A forward-looking measure of the US economy in April posted its first rise since June 2008, a private research firm said on Thursday, suggesting a pickup in growth in the second half of 2009. The index of leading indicators, which is supposed to forecast economic trends six to nine months ahead, rose 1 percent in April after a revised 0.2 percent fall the previous month, the New York-based Conference Board said.
"The leading indicators suggest that while the recession will continue in the near term, the declines will be less intense," said Ken Goldstein, a Conference Board economist. Wall Street economists had forecast a rise of 0.8 percent after an initial 0.3 percent March drop. The Conference Board said seven out of 10 measures of economic activity that make up the leading index rose in April. It was the first time in 1 1/2 years that measures showing strength exceeded those showing weakness.
The biggest positive contribution came from stock prices, but lower real money supply put a drag on the index. The coincident index fell to 0.2 percent in April from a 0.6 percent fall in March, while the lagging index fell 0.5 percent in April from a matching 0.5 percent fall the previous month, the Conference Board said. The index was the latest report to give mixed signals about the economy.
It fits reports that show the recession's worst phase may be over, including moderately stronger consumer confidence, unchanged consumer prices and industrial output declining at a slower pace. But other data portray rising unemployment and weak retail sales that have kept cash-strapped consumers limiting their purchases to necessary items.
mid-Atlantic manufa cutting contracts in May: Manufacturing in the US Mid-Atlantic area contracted in May for the eighth consecutive month, a regional Federal Reserve survey released on Thursday showed, but the rate of deterioration slowed slightly. The Philadelphia Federal Reserve Bank said its business activity index came in at minus 22.6 in May versus minus 24.4 in April. Though that was an improvement, it was still weaker than economists' expectations of minus 18.0 and might call into question how quickly the economy is stabilising from the worst recession in decades.
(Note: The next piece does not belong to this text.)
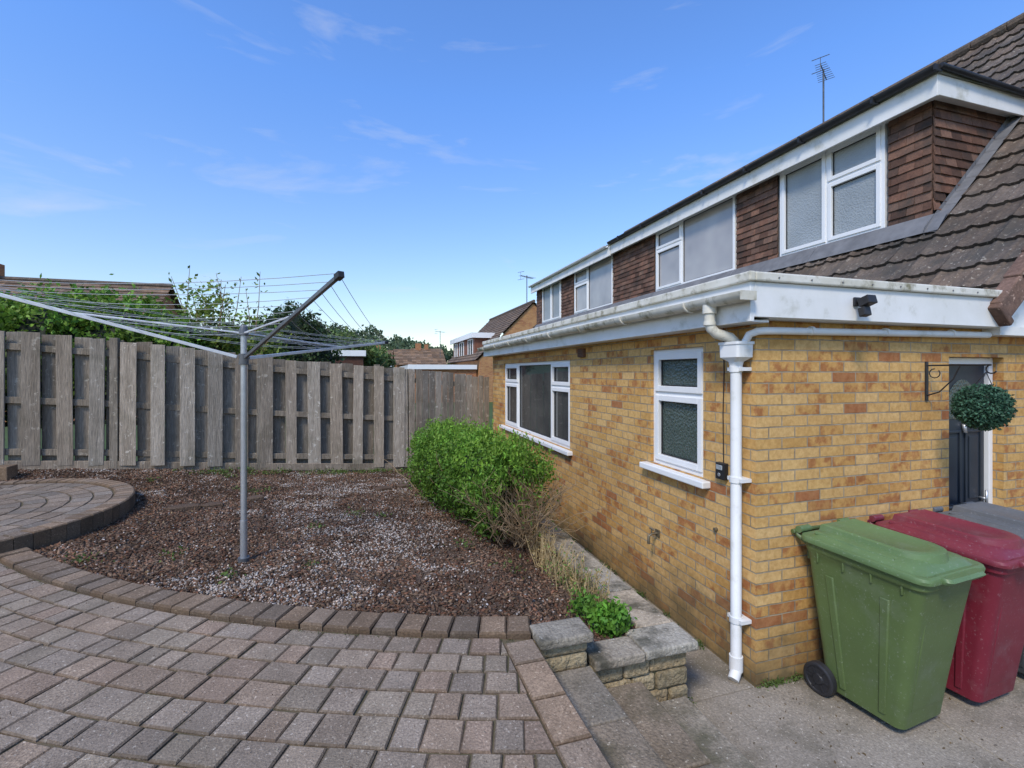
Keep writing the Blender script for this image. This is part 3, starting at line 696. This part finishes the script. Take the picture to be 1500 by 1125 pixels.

MORTGAGE RATES FALL: US mortgage rates fell in the latest week, trekking closer to a record low set last month. Interest rates on US 30-year fixed-rate mortgages fell to 4.82 percent for the week ending May 21, down from the previous week's 4.86 percent, according to a survey released on Thursday by home funding company Freddie Mac.
Three weeks earlier, the 30-year fixed-rate mortgage equalled the record low of 4.78 percent set in the week ending April 2, which was the lowest since Freddie Mac started the Primary Mortgage Market Survey in 1971.
"Long-term fixed-rate mortgage rates have remained below 5.0 percent for the past 10 weeks as the US Treasury and Federal Reserve act to keep interest rates low through security purchases," Frank Nothaft, Freddie Mac vice president and chief economist, said in a statement.
The US government has embarked on an aggressive plan to bring mortgage rates down to levels that will spur demand and help the hard-hit housing market begin to recover. Thirty-year mortgage rates had mostly been on a downward trend since the Fed - the US central bank - unveiled a plan to buy mortgage-backed debt in late November. The Fed has set a goal to buy up to $1.25 trillion of agency MBS, $300 billion of Treasuries and $200 billion of agency debt in 2009. The purchases are part of efforts to lower borrowing costs.